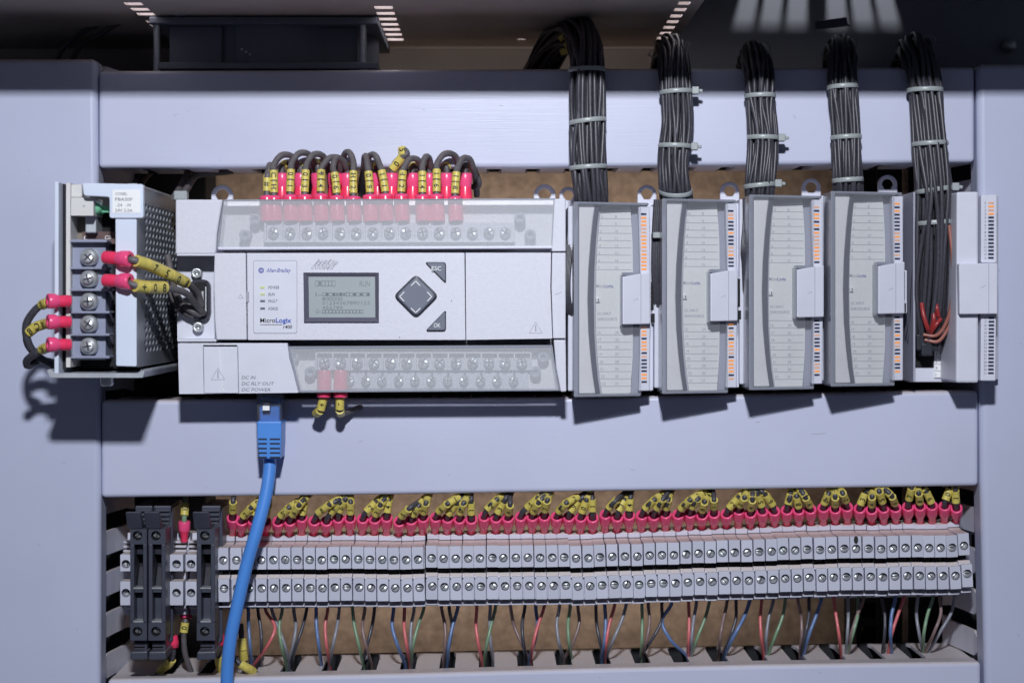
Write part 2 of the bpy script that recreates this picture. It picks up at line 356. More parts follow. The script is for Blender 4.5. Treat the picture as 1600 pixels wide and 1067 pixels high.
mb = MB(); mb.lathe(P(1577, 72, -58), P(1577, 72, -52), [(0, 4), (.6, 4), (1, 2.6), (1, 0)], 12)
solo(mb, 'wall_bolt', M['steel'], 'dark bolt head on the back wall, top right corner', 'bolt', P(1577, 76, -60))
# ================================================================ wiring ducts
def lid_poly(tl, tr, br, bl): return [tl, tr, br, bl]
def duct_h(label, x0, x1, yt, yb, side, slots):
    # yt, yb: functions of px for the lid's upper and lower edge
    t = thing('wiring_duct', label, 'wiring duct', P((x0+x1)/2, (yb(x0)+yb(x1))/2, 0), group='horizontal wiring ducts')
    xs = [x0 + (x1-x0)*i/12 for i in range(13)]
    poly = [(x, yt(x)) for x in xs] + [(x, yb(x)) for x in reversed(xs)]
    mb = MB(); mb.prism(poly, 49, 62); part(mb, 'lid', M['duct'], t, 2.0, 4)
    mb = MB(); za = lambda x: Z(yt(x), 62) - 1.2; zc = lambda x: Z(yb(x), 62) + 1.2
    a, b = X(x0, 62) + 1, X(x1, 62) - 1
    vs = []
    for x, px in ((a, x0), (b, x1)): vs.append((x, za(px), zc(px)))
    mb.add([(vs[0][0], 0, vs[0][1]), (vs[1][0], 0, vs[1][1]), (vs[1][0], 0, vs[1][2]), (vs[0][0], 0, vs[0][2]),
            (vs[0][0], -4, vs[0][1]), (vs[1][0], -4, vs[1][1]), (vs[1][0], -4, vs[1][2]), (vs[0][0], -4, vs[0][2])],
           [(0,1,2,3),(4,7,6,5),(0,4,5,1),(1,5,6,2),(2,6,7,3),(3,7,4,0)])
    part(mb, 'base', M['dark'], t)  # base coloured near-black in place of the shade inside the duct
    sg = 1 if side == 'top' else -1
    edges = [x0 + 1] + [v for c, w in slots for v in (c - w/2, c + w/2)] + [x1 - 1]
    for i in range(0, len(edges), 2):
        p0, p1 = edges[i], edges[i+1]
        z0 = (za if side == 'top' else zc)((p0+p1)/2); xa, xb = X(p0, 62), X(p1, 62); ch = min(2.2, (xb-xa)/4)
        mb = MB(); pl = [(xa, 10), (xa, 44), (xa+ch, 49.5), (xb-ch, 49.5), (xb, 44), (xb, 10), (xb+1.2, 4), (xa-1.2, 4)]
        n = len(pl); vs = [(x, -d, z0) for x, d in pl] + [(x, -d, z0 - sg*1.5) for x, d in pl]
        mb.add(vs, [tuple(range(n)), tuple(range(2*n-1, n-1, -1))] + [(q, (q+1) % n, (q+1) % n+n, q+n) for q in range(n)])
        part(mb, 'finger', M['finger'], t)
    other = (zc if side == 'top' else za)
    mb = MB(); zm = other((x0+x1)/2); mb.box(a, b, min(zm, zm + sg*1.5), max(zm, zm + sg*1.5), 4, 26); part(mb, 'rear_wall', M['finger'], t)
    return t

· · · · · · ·

● SET PROBLEM:
Leave the images out and output the remaining material exactly as it stands.

● FULL OUTPUT:
Write part 2 of the bpy script that recreates this picture. It picks up at line 356. More parts follow. The script is for Blender 4.5. Treat the picture as 1600 pixels wide and 1067 pixels high.
mb = MB(); mb.lathe(P(1577, 72, -58), P(1577, 72, -52), [(0, 4), (.6, 4), (1, 2.6), (1, 0)], 12)
solo(mb, 'wall_bolt', M['steel'], 'dark bolt head on the back wall, top right corner', 'bolt', P(1577, 76, -60))
# ================================================================ wiring ducts
def lid_poly(tl, tr, br, bl): return [tl, tr, br, bl]
def duct_h(label, x0, x1, yt, yb, side, slots):
    # yt, yb: functions of px for the lid's upper and lower edge
    t = thing('wiring_duct', label, 'wiring duct', P((x0+x1)/2, (yb(x0)+yb(x1))/2, 0), group='horizontal wiring ducts')
    xs = [x0 + (x1-x0)*i/12 for i in range(13)]
    poly = [(x, yt(x)) for x in xs] + [(x, yb(x)) for x in reversed(xs)]
    mb = MB(); mb.prism(poly, 49, 62); part(mb, 'lid', M['duct'], t, 2.0, 4)
    mb = MB(); za = lambda x: Z(yt(x), 62) - 1.2; zc = lambda x: Z(yb(x), 62) + 1.2
    a, b = X(x0, 62) + 1, X(x1, 62) - 1
    vs = []
    for x, px in ((a, x0), (b, x1)): vs.append((x, za(px), zc(px)))
    mb.add([(vs[0][0], 0, vs[0][1]), (vs[1][0], 0, vs[1][1]), (vs[1][0], 0, vs[1][2]), (vs[0][0], 0, vs[0][2]),
            (vs[0][0], -4, vs[0][1]), (vs[1][0], -4, vs[1][1]), (vs[1][0], -4, vs[1][2]), (vs[0][0], -4, vs[0][2])],
           [(0,1,2,3),(4,7,6,5),(0,4,5,1),(1,5,6,2),(2,6,7,3),(3,7,4,0)])
    part(mb, 'base', M['dark'], t)  # base coloured near-black in place of the shade inside the duct
    sg = 1 if side == 'top' else -1
    edges = [x0 + 1] + [v for c, w in slots for v in (c - w/2, c + w/2)] + [x1 - 1]
    for i in range(0, len(edges), 2):
        p0, p1 = edges[i], edges[i+1]
        z0 = (za if side == 'top' else zc)((p0+p1)/2); xa, xb = X(p0, 62), X(p1, 62); ch = min(2.2, (xb-xa)/4)
        mb = MB(); pl = [(xa, 10), (xa, 44), (xa+ch, 49.5), (xb-ch, 49.5), (xb, 44), (xb, 10), (xb+1.2, 4), (xa-1.2, 4)]
        n = len(pl); vs = [(x, -d, z0) for x, d in pl] + [(x, -d, z0 - sg*1.5) for x, d in pl]
        mb.add(vs, [tuple(range(n)), tuple(range(2*n-1, n-1, -1))] + [(q, (q+1) % n, (q+1) % n+n, q+n) for q in range(n)])
        part(mb, 'finger', M['finger'], t)
    other = (zc if side == 'top' else za)
    mb = MB(); zm = other((x0+x1)/2); mb.box(a, b, min(zm, zm + sg*1.5), max(zm, zm + sg*1.5), 4, 26); part(mb, 'rear_wall', M['finger'], t)
    return t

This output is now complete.